Mendoza and around (part 3)

Given my inability to keep track of what day it is, I miscalculated and set off for Mendoza a day early. Happily that gave us the luxury of (even more) time. As we were hungry, and as it was: nearly our last day for a while, nearly valentines and nearly three months on the road, I suggested spontaneous lunch at a vineyard. Happily the next one we passed was the award winning Septima

Our host met us at the van with an umbrella, and in perfect English asked us how our had been. I was putting on shoes (out of my crocs) and Daphne had just finished getting dressed. All is well.

The light jazz, the aged oak floors, the glass and steel minimal architecture. The usual trappings for elegant, expensive merchants of rotted grapes. The menu was a simple choice -four courses paired. I’m driving, given Daphne is sans licence as well as passport, so its 8 glasses of high quality booze for her.

I relax my usual protests at including pictures of food on social media, because these dishes are rather well presented.

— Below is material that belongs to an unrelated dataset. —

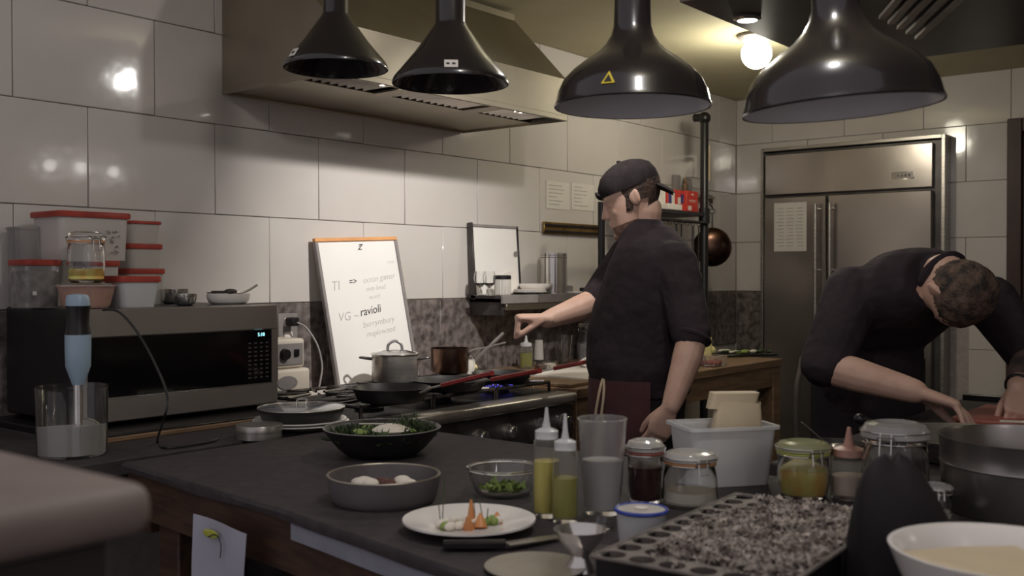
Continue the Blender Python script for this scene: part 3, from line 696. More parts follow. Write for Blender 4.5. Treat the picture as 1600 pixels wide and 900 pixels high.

With one of us slightly tipsy we rolled back into Mendoza city. A town we rather like. A hotel as a final treat. We take to the streets and find another restaurant for a light dinner. Conversation with three passionate socialists ensues, or rather two passionate socialist and an English/Dutch girl, who, true to her English heritage, remained incapable of passion. We covered a lot of ground in a carefully directed discussion. Creative industry wages (the classic working for recognition) vs capitalism, feminism and gender division (can a man really appreciate the feminist perspective), and the role of racism in politics. Took four bottles of red to get through all that.